If the movie had ended after the first act, I would have been on my feet acclaiming this movie as one of the greatest historical films ever, one that could allow Christians to burn down the Great Library of Alexandria and maintain some sense of nuance. The second act, though, with Hypatia's conflict with Bishop Cyril, leading to her death, manages to fall into all the Whig anachronisms I feared. First, there is Hypatia's grappling with the problem of the elaborate system epicycles, circles on top of the planet's circular orbits, in the Ptolemaic geocentric solar system. Even this is well done and worthwhile as a portrayal of the necessary thought processes on the road to heliocentrism. The fact that Hypatia is made out to be a heliocentrist is also not a problem, even if we have no evidence that she was, as the belief was found among the ancient Greeks.
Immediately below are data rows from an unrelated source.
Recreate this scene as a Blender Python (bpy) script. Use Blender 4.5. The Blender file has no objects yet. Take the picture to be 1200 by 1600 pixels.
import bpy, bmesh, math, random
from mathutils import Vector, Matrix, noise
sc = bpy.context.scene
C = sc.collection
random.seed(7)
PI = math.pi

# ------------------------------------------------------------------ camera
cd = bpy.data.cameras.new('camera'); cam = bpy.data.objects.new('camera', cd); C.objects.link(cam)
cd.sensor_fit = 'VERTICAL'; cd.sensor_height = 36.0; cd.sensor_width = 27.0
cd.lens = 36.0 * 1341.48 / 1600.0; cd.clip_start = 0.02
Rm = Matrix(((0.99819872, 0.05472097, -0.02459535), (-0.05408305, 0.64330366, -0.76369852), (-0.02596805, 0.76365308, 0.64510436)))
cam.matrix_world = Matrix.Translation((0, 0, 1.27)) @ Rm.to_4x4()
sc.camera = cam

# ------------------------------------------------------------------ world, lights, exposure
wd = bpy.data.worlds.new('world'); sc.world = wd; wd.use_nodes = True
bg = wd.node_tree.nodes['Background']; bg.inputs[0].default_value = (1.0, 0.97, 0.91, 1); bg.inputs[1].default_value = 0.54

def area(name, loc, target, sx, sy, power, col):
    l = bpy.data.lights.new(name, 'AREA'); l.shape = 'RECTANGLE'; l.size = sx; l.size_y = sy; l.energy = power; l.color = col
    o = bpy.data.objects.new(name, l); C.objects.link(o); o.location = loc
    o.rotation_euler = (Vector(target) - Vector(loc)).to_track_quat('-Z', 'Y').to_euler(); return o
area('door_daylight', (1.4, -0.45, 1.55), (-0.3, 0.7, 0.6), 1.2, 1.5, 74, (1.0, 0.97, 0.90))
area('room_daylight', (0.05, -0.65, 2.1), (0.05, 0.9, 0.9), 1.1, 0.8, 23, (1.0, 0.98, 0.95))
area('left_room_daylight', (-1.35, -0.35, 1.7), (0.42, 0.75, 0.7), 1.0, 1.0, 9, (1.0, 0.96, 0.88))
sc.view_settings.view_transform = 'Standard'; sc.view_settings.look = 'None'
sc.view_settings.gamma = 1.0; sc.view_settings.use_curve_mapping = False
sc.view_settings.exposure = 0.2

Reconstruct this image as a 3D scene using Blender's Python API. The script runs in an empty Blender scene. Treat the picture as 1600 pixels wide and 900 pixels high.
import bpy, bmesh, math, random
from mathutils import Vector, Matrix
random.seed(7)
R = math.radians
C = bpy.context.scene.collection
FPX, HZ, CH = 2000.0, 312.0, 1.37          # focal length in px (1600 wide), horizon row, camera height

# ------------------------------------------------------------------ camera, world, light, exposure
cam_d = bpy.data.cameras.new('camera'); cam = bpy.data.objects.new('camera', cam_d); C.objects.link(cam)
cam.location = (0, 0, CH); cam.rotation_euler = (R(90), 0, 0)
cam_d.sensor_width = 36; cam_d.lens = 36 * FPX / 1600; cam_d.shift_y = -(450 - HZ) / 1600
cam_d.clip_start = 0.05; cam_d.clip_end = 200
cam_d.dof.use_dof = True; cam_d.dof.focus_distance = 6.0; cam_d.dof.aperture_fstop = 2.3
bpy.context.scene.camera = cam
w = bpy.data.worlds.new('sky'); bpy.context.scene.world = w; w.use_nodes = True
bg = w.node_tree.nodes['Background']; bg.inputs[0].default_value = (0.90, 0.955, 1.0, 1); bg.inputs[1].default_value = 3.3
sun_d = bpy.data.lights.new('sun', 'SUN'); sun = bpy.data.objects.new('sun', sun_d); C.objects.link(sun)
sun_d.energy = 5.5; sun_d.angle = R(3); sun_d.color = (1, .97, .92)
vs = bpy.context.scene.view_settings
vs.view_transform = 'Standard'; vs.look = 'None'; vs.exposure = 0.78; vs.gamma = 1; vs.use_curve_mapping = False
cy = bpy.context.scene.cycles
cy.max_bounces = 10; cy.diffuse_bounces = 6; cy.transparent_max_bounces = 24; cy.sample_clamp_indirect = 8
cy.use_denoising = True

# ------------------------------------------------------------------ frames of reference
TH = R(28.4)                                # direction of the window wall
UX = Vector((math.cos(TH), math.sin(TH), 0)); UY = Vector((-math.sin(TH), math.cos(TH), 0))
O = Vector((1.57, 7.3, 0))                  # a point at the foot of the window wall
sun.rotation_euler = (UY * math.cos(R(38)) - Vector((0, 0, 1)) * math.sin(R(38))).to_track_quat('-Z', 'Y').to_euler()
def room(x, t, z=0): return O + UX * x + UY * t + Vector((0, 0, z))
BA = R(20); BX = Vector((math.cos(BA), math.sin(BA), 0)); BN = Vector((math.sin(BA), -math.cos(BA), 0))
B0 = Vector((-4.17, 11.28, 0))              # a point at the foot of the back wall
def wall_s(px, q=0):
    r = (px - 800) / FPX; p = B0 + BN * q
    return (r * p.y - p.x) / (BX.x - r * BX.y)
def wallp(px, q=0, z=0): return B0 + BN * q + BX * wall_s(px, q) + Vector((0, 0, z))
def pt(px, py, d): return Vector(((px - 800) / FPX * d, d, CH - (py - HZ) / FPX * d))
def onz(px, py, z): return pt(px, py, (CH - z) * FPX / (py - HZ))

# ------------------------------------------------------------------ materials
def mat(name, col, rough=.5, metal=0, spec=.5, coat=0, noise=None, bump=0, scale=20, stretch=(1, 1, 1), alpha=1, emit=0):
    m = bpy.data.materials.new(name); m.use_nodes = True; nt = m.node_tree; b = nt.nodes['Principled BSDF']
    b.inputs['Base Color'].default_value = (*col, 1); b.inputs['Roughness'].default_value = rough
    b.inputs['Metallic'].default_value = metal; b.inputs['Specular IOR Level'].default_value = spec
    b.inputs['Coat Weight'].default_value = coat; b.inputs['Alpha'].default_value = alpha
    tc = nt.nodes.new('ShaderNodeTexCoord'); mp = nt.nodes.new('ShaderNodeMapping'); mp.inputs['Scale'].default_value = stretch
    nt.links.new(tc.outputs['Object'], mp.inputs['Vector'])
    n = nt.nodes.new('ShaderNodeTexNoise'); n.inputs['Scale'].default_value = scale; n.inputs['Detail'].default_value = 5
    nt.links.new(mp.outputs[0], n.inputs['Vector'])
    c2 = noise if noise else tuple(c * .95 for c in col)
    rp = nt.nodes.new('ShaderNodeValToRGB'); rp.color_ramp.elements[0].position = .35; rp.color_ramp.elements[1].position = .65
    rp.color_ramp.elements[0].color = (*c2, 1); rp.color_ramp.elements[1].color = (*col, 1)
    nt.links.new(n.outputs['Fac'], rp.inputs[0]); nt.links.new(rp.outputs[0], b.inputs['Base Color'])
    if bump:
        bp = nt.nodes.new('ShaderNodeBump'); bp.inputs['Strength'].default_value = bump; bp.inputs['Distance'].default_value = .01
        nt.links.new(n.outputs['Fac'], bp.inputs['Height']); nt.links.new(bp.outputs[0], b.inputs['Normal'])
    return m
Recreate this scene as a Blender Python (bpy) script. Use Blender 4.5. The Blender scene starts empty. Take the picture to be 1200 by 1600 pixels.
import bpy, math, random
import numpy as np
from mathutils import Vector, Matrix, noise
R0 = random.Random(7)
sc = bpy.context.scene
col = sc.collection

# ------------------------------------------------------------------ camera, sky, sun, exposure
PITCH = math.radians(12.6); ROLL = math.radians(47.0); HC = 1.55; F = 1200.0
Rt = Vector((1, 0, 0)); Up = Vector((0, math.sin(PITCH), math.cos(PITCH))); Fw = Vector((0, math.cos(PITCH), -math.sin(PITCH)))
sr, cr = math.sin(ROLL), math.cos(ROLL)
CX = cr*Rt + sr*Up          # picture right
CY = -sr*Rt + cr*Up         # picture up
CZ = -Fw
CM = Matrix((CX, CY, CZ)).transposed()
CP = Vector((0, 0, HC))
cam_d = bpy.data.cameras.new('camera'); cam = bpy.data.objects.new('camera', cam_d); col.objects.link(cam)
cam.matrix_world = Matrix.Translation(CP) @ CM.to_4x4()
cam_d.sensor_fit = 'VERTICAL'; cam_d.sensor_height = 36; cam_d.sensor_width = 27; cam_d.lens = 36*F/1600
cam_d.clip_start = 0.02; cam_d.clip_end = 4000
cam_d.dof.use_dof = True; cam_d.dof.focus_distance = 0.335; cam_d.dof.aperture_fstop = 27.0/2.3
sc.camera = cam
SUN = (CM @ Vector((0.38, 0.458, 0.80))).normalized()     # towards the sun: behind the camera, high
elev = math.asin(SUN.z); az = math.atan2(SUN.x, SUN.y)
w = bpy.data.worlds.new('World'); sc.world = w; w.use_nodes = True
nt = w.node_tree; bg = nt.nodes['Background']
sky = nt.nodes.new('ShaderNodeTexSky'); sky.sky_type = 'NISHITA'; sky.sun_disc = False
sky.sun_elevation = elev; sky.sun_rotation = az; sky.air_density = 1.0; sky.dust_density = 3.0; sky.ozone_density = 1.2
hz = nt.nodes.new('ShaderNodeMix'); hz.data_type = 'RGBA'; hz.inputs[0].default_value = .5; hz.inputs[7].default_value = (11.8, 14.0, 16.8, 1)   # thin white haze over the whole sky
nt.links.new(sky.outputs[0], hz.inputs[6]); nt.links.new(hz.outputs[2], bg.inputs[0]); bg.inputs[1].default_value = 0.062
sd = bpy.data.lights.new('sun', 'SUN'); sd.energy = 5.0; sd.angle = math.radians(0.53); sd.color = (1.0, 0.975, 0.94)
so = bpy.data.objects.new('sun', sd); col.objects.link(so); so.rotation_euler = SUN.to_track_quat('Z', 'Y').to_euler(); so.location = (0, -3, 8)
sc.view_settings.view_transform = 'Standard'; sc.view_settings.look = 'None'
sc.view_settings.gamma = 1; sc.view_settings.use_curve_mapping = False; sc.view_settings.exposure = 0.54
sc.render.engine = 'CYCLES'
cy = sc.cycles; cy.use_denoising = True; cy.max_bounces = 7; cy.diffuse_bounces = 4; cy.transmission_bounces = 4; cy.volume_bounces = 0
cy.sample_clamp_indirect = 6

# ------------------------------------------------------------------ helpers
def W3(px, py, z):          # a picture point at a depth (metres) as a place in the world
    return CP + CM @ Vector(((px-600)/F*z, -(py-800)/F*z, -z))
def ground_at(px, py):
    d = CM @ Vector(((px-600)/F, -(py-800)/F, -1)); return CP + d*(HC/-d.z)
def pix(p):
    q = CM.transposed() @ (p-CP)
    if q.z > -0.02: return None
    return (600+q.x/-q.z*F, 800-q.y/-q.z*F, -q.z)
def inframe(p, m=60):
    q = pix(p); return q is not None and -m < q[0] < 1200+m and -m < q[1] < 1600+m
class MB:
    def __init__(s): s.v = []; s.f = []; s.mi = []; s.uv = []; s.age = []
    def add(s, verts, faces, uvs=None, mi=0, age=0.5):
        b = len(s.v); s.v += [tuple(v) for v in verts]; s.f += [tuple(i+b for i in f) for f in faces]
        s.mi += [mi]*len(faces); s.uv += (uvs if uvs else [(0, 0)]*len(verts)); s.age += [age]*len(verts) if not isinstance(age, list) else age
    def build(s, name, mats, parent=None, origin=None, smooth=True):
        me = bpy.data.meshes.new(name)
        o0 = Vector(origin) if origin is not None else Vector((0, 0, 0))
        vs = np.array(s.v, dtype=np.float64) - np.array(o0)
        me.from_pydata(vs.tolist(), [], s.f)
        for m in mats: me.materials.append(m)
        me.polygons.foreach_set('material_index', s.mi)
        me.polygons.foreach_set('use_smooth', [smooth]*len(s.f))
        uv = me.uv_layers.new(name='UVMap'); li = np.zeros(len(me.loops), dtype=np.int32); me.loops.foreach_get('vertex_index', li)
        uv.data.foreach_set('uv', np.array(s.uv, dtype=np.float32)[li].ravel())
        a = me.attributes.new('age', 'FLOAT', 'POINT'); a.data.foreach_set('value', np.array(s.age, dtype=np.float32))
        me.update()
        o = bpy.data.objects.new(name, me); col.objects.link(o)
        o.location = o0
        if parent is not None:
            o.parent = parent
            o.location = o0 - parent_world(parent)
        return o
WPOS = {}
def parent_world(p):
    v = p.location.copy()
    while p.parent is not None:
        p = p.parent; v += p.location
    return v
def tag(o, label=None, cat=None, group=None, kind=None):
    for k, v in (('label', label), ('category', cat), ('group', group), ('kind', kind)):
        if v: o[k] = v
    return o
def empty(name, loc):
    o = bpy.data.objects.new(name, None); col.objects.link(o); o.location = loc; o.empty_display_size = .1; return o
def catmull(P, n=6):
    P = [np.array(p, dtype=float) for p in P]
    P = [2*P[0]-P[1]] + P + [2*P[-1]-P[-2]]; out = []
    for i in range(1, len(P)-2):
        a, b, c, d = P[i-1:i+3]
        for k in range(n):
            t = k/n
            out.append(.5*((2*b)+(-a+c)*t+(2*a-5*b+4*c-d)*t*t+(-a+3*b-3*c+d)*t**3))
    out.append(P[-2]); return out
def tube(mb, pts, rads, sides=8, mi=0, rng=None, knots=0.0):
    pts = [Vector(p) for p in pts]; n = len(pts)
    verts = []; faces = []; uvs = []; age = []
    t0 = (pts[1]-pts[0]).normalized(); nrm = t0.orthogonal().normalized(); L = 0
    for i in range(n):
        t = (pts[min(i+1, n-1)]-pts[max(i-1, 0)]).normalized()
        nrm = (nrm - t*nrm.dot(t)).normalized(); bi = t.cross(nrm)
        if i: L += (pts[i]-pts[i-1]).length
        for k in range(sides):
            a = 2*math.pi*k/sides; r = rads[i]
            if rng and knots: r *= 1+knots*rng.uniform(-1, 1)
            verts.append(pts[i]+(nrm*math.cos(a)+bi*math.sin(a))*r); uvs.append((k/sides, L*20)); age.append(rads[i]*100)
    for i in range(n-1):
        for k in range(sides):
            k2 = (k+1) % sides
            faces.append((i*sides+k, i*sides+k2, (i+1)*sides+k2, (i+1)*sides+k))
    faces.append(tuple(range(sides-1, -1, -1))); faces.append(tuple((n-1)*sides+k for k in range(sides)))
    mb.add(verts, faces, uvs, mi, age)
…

The film though decides to go one better and has Hypatia preempt Kepler in the theory of elliptical orbits, necessary in order to avoid the problem of epicycles. If you are going to go that far then why not have her ask why planets move in elliptical orbits and come up with Newtonian mechanics or even Einstein's Theory of Relativity? Then there is the crude misogyny of Bishop Cyril as he quotes Paul's Epistle to Timothy about the role of women. (Anyone who sits in smug judgment of pre-modern patriarchy without considering the inevitable logic of a highly militarized society, in which women do not serve in the military, has failed to engage in due historical thinking unfit to comment on historical events.) In keeping with this theme of misogyny, Cyril levels the ultimate patriarchal accusation of witchcraft against Hypatia even though the charge of witchcraft did not come into common use until the fifteenth century. (Sorcery is a completely different issue.)
No, we have no reason to assume that Hypatia could have jump started the Scientific Revolution in late antiquity Alexandria only to be stopped by Church misogyny. The story of Hypatia and the downfall of Greco-Roman civilization is tragic enough without that. By all means, go watch this movie for the first act; if you feel so inclined, try to stomach the second.